London’s leading index was down marginally at the time of writing, having spiked lower shortly after the Bank of England delivered a 0.25bps interest rate cut but warned the budget would be inflationary, slowing the pace of rate cuts in the coming months.
“This decision was expected by the market, but the timeline for future cuts has changed significantly over the past fortnight,” said James McManus, chief investment officer at J.P. Morgan owned digital wealth manager, Nutmeg.
“The significant increases to government spending set out in the Budget as well as a rise in wages, underpinned the OBR’s forecast for elevated inflation next year. It means a further cut before Christmas is now uncertain and markets expect only two more cuts of 25bps by September 2025, down from three at the previous meeting in September.”
Equity bulls who were hoping for support from lower borrowing will also be sorely disappointed by comments in the Bank of England press conference that inflation is projected to fall to target over the medium term without major changes in rates. This, coupled with the budget last week, means UK rates are likely to stay where they are in the coming months.
“The next 25bp Bank Rate cut, then, is likely to come in February, in conjunction with updated forecasts,” said Michael Brown Senior Research Strategist at Pepperstone.

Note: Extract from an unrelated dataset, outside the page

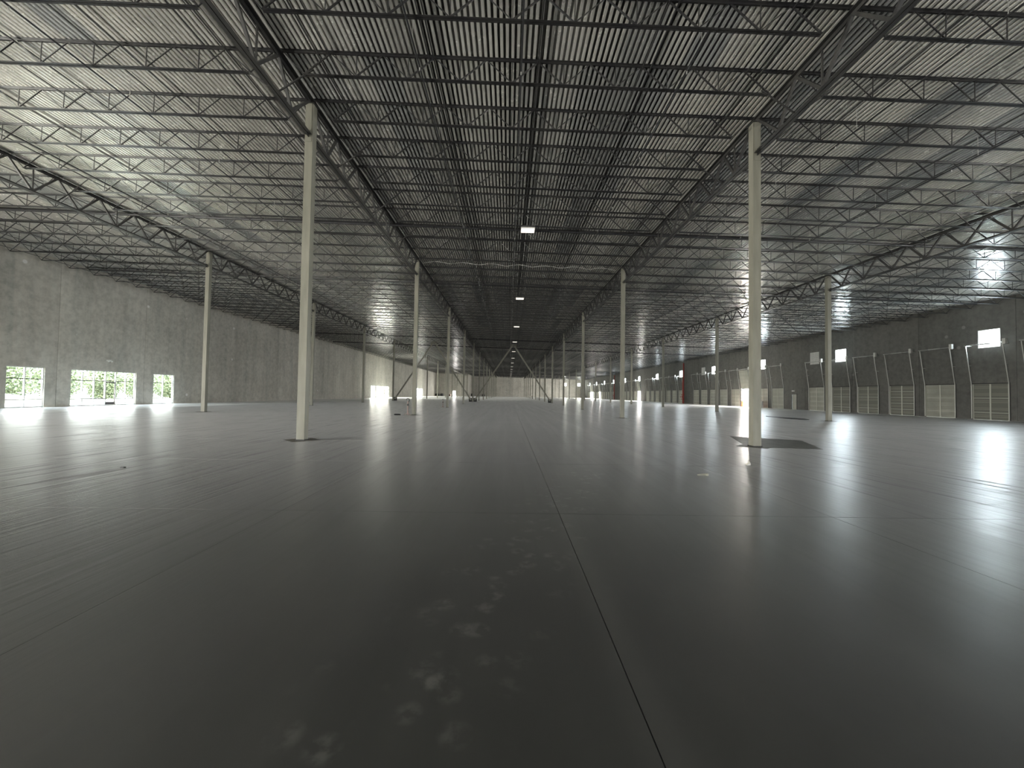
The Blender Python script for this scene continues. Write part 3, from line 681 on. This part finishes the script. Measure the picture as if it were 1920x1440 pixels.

“If, at that stage, policymakers have greater confidence in the disinflationary path being well-embedded, the pace of normalisation could well quicken through the early part of 2025. Quarterly cuts, though, remain the base case for now.”
In addition to bad news on rates, UK equity investors were digesting pretty poor corporate updates from BT Group and Autotrader that weighed on sentiment.
BT Group lost 6% after lowering its revenue forecast for the full-year period.
“BT shareholders enjoying a near 50% recovery in the share price this year from its lows may have had the wind taken out of their sails this morning reading this update,” said Adam Vettese, market analyst at investment platform eToro.
“The company has warned that revenue will be lower than previously indicated partly due to tough market conditions. The broadband market is extremely competitive and saturated with choice for consumers and BT has lost out as a result.”
Autotrader was the top faller after saying the second-hand car market remained ‘challenging’. Shares were down 7% at the time of writing.